Exercise goal:
For this exercise, output only the lines between the "What Blender Python" line and the "U = RN.uniform" line, both of them included, and skip all pictures.

────────────────

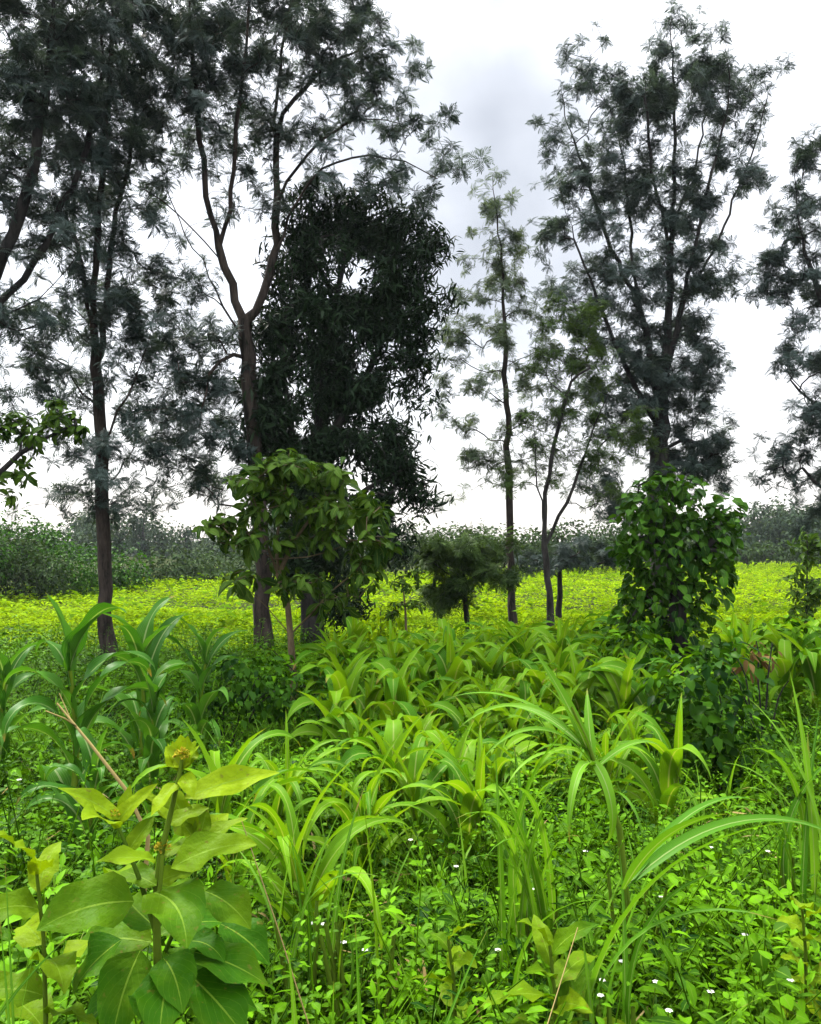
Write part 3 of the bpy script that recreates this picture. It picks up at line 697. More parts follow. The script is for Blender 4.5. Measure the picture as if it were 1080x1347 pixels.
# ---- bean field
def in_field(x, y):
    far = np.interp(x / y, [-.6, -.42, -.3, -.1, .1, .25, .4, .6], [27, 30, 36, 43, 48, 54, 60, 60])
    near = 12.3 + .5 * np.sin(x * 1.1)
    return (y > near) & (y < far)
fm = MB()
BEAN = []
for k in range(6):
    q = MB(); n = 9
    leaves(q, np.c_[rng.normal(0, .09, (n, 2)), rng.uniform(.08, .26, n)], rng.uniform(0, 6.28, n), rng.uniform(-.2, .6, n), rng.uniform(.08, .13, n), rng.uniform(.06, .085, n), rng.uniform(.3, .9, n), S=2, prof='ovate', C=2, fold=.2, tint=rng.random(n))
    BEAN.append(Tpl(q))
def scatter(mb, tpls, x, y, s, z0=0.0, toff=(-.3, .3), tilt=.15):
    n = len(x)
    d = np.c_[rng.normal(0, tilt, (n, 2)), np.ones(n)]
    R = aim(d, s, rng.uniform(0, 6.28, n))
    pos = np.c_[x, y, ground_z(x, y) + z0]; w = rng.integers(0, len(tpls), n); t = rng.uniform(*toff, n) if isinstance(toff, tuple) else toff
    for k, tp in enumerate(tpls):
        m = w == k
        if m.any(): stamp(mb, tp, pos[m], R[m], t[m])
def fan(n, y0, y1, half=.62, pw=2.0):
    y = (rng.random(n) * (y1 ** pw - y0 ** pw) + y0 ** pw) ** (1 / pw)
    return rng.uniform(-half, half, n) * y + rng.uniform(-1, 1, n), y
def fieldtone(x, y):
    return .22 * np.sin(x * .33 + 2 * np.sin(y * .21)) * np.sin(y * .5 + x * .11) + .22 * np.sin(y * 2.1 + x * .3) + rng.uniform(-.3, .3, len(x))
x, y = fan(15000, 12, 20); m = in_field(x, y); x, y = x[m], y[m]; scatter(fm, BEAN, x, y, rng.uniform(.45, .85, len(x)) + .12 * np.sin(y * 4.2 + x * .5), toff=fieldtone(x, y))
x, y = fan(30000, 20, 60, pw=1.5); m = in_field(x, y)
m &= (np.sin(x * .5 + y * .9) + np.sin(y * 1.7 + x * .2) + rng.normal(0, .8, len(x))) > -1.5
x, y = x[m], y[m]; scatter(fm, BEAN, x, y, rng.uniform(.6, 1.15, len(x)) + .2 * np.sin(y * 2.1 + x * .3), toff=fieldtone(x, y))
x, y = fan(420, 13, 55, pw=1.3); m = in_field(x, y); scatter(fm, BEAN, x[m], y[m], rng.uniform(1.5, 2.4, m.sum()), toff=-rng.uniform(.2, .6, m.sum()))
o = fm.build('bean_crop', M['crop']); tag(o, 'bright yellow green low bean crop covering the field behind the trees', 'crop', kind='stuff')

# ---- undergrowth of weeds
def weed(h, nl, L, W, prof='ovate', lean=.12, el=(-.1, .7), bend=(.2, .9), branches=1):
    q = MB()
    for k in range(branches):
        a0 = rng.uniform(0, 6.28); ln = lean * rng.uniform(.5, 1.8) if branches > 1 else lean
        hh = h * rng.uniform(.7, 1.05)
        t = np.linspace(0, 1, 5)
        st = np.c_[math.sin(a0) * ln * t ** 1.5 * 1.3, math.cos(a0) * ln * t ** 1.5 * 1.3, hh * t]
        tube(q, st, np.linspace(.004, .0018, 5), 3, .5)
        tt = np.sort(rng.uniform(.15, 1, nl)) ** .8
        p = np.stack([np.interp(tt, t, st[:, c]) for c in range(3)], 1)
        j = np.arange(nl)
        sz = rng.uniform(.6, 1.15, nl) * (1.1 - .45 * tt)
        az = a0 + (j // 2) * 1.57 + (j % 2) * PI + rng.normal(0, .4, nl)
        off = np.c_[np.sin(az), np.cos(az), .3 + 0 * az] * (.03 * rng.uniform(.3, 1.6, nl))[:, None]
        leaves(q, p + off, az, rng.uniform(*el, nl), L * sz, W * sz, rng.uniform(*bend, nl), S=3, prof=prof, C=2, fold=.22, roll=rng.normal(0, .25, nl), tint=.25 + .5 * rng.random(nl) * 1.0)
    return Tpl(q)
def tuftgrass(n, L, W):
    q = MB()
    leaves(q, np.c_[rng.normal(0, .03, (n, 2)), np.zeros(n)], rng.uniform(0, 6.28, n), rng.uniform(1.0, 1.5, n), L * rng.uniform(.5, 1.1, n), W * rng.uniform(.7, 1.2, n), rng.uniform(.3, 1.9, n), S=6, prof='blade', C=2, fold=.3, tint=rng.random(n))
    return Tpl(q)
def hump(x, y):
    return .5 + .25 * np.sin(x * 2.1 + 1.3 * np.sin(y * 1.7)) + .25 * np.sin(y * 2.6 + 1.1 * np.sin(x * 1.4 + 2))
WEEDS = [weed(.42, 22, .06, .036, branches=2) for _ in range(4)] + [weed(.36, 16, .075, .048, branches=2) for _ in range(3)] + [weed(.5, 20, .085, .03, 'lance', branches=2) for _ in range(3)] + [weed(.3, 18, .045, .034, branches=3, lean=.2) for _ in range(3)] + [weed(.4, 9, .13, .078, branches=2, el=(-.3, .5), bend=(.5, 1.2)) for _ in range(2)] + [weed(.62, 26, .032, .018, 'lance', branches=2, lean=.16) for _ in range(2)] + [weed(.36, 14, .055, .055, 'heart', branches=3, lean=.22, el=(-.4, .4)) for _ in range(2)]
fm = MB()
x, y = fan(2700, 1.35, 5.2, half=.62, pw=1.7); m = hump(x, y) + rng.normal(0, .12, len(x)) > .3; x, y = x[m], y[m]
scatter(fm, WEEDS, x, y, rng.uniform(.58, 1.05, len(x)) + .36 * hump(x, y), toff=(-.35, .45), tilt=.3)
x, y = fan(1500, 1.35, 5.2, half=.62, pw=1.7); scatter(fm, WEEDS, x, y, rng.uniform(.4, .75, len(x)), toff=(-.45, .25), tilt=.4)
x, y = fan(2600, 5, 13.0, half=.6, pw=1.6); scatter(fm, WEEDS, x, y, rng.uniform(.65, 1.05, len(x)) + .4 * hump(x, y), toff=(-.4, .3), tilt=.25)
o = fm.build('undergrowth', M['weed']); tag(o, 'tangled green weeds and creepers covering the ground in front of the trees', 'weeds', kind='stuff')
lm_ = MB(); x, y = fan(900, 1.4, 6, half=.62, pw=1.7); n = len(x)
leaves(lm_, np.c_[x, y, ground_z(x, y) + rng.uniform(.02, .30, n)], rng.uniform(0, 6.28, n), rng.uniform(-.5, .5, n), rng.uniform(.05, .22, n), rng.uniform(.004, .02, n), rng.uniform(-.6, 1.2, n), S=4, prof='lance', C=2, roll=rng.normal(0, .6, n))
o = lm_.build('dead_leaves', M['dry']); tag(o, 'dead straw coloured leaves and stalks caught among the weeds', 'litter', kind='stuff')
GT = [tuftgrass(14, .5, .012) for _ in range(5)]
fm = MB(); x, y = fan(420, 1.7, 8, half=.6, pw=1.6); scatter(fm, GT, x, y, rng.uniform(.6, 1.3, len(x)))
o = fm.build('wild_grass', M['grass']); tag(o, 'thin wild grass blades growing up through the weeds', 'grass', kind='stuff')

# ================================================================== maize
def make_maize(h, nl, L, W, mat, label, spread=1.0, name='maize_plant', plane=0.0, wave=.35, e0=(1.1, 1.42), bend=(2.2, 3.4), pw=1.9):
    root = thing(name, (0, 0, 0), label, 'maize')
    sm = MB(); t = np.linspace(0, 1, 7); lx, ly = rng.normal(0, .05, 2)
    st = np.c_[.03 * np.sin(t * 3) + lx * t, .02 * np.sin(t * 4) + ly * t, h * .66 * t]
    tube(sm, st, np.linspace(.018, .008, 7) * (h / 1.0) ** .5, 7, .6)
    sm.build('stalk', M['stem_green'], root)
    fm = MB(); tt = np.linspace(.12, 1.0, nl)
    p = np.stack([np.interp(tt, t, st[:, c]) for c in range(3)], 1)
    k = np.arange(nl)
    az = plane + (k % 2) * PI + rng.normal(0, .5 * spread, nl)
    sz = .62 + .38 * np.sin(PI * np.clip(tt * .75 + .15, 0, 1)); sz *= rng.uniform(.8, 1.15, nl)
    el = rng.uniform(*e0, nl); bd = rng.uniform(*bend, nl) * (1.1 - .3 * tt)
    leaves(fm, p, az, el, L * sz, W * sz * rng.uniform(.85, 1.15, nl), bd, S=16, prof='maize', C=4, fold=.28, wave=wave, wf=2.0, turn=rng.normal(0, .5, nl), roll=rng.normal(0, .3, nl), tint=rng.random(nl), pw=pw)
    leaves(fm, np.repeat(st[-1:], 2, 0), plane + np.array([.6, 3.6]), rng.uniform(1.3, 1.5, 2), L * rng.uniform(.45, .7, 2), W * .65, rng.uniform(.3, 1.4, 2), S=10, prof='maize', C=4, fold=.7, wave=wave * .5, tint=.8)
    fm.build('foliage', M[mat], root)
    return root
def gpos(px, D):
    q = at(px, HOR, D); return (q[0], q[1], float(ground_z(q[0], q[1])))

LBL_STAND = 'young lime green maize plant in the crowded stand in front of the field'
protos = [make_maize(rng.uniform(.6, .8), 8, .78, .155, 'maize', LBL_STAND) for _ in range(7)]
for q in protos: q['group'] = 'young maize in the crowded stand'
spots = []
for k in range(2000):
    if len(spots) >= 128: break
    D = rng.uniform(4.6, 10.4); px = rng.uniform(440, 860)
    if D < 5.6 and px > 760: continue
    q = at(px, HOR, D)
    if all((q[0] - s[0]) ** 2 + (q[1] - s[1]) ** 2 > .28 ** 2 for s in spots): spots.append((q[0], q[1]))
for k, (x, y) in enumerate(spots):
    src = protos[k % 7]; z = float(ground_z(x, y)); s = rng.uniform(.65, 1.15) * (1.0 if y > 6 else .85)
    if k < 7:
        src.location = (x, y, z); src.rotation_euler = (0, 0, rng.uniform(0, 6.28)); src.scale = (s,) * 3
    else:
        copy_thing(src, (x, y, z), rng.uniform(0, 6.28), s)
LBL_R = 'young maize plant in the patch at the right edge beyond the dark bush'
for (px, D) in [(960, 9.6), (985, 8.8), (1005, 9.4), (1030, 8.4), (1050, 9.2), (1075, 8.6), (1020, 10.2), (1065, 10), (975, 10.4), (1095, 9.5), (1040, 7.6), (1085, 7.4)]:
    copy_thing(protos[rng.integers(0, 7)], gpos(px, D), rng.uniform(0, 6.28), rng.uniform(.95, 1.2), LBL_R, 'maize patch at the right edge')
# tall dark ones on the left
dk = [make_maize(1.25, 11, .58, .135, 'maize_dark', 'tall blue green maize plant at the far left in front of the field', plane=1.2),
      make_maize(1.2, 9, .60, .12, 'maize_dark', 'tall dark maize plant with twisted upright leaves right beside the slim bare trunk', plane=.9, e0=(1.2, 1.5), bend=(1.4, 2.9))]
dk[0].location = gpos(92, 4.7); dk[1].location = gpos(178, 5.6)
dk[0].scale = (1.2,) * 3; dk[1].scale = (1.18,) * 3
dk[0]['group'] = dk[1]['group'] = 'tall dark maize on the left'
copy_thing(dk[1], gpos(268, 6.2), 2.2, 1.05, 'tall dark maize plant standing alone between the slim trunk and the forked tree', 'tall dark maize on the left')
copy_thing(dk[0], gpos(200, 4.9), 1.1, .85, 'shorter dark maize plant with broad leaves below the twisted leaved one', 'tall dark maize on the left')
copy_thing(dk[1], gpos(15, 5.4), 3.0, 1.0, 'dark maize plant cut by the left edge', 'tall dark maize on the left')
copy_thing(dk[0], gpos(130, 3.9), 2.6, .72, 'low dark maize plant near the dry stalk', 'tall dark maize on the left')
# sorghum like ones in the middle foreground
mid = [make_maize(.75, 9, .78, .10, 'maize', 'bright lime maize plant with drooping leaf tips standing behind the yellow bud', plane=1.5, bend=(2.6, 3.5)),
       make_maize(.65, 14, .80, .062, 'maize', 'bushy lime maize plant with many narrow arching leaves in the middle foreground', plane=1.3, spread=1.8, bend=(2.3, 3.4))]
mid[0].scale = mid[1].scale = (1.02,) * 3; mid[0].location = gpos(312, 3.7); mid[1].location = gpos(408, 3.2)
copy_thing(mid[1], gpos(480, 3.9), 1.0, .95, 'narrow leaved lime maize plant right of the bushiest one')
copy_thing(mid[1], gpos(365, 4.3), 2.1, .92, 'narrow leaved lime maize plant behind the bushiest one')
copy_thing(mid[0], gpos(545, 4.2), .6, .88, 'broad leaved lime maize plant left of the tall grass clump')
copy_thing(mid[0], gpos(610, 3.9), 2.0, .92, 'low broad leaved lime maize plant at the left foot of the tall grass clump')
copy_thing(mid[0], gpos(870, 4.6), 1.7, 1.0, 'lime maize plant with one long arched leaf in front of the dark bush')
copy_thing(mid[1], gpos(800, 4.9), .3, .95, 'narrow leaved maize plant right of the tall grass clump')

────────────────

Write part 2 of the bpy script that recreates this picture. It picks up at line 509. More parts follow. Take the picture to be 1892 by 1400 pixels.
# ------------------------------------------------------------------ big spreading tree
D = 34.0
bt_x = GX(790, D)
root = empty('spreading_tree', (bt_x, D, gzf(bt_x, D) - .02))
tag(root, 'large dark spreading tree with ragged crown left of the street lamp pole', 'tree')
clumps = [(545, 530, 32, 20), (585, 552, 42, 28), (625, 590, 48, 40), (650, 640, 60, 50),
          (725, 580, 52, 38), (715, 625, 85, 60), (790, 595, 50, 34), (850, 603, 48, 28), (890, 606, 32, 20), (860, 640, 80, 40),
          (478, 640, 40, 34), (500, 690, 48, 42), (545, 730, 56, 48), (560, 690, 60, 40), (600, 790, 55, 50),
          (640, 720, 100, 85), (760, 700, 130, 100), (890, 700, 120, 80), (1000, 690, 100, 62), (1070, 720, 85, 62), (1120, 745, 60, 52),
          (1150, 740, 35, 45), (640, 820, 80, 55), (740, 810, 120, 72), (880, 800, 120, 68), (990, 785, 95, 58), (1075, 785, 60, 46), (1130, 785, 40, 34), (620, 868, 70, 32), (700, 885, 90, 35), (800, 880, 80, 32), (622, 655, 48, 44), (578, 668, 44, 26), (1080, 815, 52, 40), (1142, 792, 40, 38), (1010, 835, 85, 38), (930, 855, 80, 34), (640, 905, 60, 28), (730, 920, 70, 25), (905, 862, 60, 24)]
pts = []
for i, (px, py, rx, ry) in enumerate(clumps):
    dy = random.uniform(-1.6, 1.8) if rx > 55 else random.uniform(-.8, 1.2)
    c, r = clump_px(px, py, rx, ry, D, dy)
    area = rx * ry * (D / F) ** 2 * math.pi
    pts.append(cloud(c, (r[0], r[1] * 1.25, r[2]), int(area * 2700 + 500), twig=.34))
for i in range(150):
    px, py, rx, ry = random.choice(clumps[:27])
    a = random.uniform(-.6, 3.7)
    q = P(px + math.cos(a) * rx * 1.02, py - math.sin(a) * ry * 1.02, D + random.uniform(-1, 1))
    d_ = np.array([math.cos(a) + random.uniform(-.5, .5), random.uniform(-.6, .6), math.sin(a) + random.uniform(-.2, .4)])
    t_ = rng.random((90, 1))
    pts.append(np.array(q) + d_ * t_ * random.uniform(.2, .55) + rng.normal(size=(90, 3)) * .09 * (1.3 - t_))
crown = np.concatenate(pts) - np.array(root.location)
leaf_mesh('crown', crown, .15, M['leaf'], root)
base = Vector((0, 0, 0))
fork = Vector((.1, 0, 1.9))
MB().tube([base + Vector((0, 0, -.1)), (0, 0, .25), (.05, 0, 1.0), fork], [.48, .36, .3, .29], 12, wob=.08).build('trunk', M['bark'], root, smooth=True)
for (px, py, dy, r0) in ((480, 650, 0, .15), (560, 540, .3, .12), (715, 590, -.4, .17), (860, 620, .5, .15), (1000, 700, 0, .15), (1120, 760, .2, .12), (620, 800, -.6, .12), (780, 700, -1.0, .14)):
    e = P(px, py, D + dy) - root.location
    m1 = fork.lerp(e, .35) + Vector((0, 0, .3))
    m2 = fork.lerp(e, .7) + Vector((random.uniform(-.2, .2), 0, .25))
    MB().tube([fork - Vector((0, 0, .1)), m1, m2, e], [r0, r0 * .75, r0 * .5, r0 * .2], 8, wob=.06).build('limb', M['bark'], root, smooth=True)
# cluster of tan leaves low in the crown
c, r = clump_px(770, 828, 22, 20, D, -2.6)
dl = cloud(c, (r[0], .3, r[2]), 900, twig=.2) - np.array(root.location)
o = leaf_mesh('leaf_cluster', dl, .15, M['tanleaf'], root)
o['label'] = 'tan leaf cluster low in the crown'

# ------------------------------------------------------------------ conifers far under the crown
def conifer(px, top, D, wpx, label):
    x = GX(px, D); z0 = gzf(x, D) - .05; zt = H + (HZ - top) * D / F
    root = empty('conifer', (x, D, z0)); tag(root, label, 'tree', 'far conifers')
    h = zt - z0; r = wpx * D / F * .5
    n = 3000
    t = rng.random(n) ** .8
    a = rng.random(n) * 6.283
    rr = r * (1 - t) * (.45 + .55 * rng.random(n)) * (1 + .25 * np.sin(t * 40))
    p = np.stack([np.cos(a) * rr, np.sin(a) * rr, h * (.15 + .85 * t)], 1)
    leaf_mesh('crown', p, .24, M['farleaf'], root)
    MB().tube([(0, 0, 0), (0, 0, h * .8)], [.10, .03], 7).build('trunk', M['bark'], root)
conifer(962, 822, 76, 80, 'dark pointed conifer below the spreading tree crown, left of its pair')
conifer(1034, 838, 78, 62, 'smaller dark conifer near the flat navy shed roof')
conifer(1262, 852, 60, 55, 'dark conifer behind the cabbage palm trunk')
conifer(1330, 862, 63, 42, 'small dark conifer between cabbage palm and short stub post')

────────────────

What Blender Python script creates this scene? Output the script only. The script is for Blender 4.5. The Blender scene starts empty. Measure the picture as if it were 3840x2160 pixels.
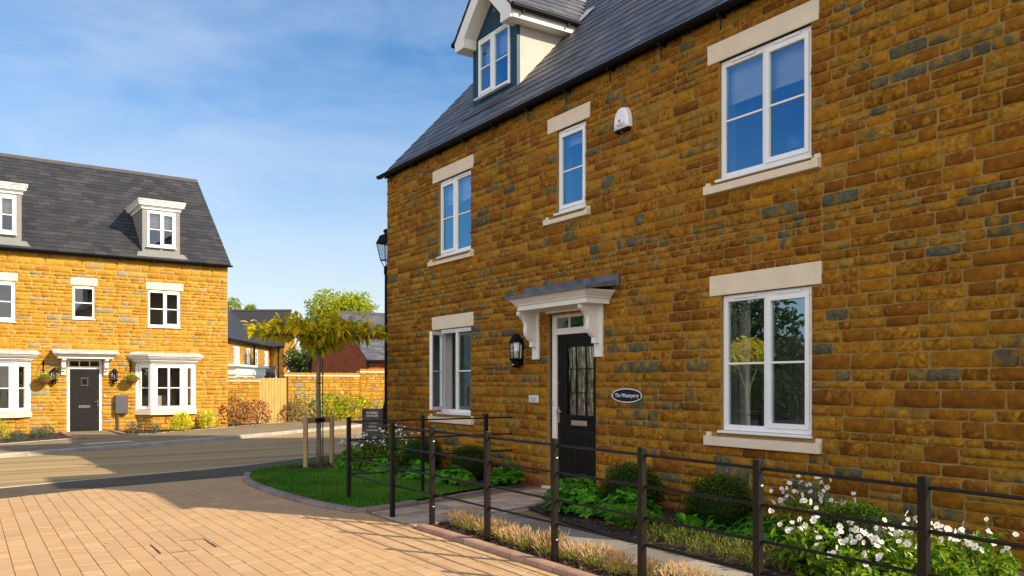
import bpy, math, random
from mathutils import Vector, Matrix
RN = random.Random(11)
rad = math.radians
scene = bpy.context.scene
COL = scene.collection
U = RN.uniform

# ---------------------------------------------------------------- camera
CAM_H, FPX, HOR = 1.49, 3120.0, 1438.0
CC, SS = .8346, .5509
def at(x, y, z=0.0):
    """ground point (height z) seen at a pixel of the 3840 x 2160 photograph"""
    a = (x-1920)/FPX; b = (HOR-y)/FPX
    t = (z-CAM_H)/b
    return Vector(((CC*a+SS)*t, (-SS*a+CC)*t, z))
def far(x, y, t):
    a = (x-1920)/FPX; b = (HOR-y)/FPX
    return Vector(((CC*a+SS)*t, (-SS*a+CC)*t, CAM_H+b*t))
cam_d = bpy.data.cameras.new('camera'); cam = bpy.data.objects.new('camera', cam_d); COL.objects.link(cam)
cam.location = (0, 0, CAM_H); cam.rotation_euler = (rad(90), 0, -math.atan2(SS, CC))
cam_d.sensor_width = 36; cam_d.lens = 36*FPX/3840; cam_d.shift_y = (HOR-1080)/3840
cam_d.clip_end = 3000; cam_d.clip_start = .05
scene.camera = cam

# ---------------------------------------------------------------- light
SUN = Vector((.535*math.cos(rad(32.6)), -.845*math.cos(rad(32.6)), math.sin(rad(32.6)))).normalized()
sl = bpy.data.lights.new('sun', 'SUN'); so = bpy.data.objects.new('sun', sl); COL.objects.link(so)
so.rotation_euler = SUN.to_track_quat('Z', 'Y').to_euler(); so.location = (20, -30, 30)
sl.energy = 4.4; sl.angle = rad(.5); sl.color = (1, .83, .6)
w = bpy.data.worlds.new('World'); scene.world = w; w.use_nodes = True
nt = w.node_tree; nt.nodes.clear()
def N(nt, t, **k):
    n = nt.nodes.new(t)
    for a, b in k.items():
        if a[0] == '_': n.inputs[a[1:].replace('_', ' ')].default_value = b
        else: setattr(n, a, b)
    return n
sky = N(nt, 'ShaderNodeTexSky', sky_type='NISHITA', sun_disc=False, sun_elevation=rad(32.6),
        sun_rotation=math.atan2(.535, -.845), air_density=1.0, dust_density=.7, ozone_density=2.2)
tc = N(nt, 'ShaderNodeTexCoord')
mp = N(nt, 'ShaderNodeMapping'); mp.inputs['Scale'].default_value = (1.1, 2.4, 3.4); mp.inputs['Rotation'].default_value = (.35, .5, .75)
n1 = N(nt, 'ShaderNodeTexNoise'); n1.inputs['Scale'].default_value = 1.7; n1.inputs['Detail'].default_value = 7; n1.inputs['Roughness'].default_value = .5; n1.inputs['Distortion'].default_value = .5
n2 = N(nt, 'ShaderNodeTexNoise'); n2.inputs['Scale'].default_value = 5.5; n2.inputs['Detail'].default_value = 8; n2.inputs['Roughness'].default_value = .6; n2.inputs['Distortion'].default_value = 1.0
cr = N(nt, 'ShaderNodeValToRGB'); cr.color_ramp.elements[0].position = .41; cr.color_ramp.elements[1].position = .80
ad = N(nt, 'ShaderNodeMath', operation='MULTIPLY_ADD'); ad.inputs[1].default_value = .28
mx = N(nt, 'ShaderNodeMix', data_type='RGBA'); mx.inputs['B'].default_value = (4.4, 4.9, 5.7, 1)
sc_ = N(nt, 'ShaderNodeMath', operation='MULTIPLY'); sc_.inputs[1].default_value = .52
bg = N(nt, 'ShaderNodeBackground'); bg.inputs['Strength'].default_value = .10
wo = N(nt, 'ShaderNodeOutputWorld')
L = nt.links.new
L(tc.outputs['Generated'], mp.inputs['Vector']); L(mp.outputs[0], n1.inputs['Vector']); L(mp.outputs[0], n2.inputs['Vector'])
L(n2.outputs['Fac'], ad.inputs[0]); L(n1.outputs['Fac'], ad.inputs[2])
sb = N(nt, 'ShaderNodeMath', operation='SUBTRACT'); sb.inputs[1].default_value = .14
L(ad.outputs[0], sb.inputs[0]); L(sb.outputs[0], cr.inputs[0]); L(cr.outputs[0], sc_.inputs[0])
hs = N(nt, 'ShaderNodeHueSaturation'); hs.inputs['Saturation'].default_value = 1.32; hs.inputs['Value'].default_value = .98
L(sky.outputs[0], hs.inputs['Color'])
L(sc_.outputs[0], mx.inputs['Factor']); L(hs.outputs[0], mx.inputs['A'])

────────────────

Output of the exercise:
What Blender Python script creates this scene? Output the script only. The script is for Blender 4.5. The Blender scene starts empty. Measure the picture as if it were 3840x2160 pixels.
import bpy, math, random
from mathutils import Vector, Matrix
RN = random.Random(11)
rad = math.radians
scene = bpy.context.scene
COL = scene.collection
U = RN.uniform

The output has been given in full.